Principals are also used to being held accountable for the performance of their schools, said John Youngquist, the director of principal talent development in the 84,000-student Denver district, which plans to tie student test scores to evaluations starting next year. “It’s empowering to principal managers and principals when there’s an agreed-upon set of understandings.”
Context and Support
In Dallas, where student achievement will now account for 40 percent of school leaders’ evaluations, Superintendent Michael Miles said the new evaluations mirror district priorities. “We value student-achievement results, we value high-quality instruction, we value parental engagement, we value positive and supportive school cultures,” he said.

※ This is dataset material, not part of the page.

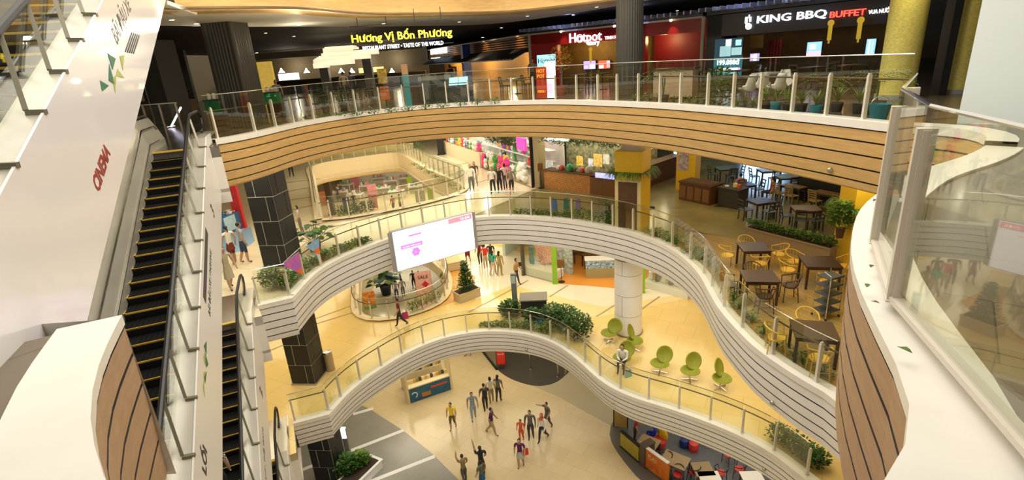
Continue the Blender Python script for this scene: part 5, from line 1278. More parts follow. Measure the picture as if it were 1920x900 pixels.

The evaluation system there goes hand in hand with new principal-recruitment and professional-development programs, Mr. Miles said, and with more support and training for evaluators. Each evaluator is now responsible for fewer principals—10 to 12—in hopes that the appraisals will be more in-depth and accurate.
The superintendent said that while Dallas initially planned to have a system based half on student achievement and half on principal practice, feedback from principals led him to shift the balance toward practice. Mr. Miles said that a survey of the district’s principals showed them evenly split among those who approved of, disapproved of, and were neutral toward the new system. “Whenever you have more-rigorous evaluation systems, there’s going to be some anxiety,” he said. But “I think that most are at least willing to give it a try.”
In Hawaii, as in Chicago and Los Angeles, student achievement accounts for half of principals’ evaluations, said Ronn Nozoe, the deputy superintendent of Hawaii’s education department, which is the single statewide district responsible for 180,000 students. The student-achievement component will be based partly on schoolwide median growth on the state test and partly on a measure chosen from a list that includes ACT scores and graduation rates.
Mr. Nozoe said that developing the system had been a collaborative effort with the state principals’ union and Hawaii is also focused on providing professional development aligned with the new requirements. “Supporting principals to support their teachers and support their students is by far the most important work we can do,” Mr. Nozoe said.